- **What the task requires**
Begin at the first line and end at the line containing "5.3).build('roof', m_sheet, LH)". Extract exactly those lines.

::::::::::

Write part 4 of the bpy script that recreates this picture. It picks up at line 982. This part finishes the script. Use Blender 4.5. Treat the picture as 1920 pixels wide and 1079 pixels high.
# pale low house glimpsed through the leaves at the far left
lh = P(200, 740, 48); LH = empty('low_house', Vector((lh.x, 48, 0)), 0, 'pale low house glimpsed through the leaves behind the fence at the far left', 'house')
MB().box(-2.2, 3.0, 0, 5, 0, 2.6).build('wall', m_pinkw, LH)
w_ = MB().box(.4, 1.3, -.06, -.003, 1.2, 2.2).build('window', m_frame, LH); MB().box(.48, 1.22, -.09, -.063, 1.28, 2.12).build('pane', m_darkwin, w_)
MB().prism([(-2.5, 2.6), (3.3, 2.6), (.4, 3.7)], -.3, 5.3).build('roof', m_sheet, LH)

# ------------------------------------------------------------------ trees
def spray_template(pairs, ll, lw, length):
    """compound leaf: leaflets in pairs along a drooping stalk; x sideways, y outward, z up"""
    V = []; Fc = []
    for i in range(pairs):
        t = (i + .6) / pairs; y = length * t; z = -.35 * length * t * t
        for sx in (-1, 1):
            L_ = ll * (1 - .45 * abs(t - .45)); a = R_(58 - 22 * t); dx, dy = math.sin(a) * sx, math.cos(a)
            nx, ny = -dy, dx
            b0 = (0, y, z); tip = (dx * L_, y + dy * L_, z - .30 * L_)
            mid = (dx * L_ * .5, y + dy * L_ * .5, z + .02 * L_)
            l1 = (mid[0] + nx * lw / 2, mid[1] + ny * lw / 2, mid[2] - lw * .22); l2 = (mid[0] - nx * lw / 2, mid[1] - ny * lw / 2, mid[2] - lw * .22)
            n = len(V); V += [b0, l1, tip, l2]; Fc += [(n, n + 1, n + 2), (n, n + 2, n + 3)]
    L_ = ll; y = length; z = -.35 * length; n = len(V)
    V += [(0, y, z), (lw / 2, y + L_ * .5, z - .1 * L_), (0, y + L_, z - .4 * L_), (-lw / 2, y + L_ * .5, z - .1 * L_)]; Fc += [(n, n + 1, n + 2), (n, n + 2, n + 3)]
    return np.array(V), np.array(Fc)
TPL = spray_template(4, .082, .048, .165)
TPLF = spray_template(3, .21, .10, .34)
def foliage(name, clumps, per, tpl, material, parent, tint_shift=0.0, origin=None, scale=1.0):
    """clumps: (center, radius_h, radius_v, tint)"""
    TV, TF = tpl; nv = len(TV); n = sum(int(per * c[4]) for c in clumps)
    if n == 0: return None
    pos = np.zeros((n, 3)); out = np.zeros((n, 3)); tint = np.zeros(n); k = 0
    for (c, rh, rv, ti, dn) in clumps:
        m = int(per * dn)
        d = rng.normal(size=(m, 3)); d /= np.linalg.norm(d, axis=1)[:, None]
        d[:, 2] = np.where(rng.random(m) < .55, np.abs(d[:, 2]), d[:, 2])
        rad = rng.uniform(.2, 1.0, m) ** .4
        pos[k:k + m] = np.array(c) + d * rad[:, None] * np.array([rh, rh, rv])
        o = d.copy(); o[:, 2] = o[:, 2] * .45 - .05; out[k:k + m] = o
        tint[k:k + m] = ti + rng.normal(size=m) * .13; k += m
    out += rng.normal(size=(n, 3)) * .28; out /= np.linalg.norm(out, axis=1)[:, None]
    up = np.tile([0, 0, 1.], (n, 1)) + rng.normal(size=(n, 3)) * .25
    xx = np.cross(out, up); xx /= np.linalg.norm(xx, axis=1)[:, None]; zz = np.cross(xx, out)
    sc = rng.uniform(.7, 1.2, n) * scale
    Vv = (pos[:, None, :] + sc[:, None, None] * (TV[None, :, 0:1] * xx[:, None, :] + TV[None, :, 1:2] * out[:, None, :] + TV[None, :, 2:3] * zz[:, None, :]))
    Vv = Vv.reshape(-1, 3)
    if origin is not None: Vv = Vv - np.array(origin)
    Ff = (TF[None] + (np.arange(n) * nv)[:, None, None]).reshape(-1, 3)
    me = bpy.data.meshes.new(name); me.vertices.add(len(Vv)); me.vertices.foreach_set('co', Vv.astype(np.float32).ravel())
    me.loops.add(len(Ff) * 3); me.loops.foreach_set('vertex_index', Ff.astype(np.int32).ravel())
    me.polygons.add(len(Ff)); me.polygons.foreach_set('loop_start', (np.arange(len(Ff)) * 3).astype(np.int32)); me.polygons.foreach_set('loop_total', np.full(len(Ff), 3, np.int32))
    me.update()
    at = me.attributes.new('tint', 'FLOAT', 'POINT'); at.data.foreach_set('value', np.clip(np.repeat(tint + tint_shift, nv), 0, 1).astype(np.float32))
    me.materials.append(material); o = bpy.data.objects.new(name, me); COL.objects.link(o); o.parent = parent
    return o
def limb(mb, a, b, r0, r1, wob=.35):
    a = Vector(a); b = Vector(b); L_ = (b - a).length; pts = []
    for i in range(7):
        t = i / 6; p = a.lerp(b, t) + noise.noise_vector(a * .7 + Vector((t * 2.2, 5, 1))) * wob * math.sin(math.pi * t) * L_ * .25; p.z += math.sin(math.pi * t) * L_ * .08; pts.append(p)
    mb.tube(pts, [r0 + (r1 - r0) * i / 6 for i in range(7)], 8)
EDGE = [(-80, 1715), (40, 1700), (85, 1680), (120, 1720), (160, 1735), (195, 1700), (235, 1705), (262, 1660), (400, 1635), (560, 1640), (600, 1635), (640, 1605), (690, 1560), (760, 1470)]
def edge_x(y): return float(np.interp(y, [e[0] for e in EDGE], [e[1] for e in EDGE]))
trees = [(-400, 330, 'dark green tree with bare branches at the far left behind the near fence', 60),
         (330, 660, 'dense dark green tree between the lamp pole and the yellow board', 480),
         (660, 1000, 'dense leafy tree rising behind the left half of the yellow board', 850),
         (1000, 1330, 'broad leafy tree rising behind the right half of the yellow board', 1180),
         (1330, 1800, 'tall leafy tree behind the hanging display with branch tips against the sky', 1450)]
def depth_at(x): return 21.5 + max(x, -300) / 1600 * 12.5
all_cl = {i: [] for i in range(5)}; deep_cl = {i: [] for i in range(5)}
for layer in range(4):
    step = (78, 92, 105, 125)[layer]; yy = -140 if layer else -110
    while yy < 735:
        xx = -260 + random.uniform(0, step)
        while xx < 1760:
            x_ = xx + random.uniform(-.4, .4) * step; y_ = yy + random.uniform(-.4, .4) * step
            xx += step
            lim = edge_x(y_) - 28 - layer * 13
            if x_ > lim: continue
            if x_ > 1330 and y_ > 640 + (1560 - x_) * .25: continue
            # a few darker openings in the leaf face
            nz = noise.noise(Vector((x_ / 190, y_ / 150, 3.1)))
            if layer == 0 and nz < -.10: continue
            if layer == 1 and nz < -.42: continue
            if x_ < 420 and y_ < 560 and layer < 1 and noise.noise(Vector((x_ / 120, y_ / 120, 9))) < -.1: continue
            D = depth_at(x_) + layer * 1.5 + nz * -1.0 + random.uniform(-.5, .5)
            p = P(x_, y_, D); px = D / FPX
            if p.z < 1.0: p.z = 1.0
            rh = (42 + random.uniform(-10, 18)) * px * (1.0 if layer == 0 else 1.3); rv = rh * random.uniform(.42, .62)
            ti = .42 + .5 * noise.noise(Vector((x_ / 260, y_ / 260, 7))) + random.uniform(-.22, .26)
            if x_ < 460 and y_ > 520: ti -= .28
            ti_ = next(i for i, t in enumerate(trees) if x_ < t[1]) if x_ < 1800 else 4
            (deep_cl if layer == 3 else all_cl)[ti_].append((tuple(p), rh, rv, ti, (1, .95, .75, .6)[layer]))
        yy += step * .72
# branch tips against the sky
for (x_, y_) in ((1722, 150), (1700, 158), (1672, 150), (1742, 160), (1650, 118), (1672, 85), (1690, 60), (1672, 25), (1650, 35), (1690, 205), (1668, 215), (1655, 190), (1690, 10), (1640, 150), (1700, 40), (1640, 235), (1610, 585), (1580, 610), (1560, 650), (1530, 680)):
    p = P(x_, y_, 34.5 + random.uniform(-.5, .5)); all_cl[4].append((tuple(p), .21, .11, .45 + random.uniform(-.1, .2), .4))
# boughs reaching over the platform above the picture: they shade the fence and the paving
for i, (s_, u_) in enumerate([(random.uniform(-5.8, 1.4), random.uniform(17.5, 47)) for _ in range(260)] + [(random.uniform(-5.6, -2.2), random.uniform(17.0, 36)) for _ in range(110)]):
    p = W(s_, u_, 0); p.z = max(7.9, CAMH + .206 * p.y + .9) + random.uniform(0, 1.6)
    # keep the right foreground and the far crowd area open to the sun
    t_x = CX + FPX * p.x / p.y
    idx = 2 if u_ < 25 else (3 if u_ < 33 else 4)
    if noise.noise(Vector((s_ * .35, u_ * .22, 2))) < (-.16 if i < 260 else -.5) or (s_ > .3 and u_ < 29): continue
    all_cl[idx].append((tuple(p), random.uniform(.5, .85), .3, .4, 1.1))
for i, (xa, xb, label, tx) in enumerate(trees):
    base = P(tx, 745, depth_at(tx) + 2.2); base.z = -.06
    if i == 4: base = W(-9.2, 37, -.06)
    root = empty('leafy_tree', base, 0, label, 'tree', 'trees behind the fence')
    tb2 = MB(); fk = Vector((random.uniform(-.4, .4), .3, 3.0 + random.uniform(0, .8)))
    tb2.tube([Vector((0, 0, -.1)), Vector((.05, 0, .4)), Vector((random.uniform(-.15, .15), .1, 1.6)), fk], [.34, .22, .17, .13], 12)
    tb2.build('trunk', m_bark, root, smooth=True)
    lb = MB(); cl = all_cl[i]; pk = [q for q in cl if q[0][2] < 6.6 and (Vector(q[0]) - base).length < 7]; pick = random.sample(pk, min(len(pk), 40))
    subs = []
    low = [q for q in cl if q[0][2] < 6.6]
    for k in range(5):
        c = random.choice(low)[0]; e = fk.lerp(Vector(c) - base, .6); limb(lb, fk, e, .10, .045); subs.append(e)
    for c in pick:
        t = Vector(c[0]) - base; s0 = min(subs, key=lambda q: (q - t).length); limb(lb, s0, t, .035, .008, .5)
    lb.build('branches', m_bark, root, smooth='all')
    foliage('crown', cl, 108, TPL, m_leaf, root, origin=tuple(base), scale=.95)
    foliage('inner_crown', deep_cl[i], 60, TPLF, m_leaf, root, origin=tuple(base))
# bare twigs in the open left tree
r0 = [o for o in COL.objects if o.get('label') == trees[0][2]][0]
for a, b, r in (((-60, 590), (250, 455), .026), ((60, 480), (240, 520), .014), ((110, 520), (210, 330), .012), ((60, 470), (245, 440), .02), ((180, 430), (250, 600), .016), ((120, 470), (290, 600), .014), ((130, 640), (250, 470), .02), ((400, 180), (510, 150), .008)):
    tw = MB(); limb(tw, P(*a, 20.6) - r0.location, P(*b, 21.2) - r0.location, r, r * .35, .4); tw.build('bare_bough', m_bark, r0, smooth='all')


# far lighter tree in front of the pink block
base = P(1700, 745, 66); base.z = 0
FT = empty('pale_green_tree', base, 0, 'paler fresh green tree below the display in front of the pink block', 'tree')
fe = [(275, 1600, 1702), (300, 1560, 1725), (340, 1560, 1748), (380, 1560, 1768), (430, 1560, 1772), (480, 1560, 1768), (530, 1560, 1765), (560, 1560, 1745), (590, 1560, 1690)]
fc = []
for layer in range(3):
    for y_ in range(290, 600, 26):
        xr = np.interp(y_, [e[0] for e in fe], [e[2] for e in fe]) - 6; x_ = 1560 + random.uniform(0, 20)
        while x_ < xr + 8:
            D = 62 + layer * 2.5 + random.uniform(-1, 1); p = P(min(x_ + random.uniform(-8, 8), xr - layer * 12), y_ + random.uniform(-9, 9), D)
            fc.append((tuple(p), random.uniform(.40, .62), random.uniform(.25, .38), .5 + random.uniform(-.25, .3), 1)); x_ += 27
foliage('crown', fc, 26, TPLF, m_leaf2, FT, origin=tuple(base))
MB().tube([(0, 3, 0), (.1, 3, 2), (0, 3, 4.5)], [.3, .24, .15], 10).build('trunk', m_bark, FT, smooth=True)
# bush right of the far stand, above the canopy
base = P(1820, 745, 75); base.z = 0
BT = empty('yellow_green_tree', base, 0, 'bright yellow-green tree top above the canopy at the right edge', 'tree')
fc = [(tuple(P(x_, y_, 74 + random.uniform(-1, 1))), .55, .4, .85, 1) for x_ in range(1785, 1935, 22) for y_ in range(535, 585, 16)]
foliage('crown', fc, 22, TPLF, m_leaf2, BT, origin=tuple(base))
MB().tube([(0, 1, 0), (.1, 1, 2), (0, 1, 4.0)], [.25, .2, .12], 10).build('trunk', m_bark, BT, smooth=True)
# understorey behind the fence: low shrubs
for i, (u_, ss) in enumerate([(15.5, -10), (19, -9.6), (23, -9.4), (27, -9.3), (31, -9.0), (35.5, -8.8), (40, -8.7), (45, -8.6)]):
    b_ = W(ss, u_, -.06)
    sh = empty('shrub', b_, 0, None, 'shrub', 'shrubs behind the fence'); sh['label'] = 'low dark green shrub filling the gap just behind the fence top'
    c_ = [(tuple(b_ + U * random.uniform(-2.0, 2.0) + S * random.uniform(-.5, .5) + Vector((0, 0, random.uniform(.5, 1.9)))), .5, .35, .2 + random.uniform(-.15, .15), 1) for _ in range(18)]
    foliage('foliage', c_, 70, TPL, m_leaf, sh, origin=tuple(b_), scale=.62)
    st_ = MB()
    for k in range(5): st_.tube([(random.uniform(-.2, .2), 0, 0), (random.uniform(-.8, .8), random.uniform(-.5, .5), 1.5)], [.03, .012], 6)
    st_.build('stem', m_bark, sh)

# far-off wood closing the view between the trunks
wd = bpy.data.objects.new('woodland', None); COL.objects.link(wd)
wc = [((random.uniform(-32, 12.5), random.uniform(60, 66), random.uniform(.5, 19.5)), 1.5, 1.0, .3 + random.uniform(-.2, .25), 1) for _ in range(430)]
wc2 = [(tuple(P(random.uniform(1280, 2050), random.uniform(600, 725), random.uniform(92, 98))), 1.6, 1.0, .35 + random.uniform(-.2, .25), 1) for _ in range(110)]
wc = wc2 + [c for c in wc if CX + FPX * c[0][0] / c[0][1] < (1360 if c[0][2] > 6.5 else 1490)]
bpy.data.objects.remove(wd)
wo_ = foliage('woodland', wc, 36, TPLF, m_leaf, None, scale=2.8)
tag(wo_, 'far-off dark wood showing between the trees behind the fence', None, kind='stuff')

::::::::::

- **The output**
Write part 4 of the bpy script that recreates this picture. It picks up at line 982. This part finishes the script. Use Blender 4.5. Treat the picture as 1920 pixels wide and 1079 pixels high.
# pale low house glimpsed through the leaves at the far left
lh = P(200, 740, 48); LH = empty('low_house', Vector((lh.x, 48, 0)), 0, 'pale low house glimpsed through the leaves behind the fence at the far left', 'house')
MB().box(-2.2, 3.0, 0, 5, 0, 2.6).build('wall', m_pinkw, LH)
w_ = MB().box(.4, 1.3, -.06, -.003, 1.2, 2.2).build('window', m_frame, LH); MB().box(.48, 1.22, -.09, -.063, 1.28, 2.12).build('pane', m_darkwin, w_)
MB().prism([(-2.5, 2.6), (3.3, 2.6), (.4, 3.7)], -.3, 5.3).build('roof', m_sheet, LH)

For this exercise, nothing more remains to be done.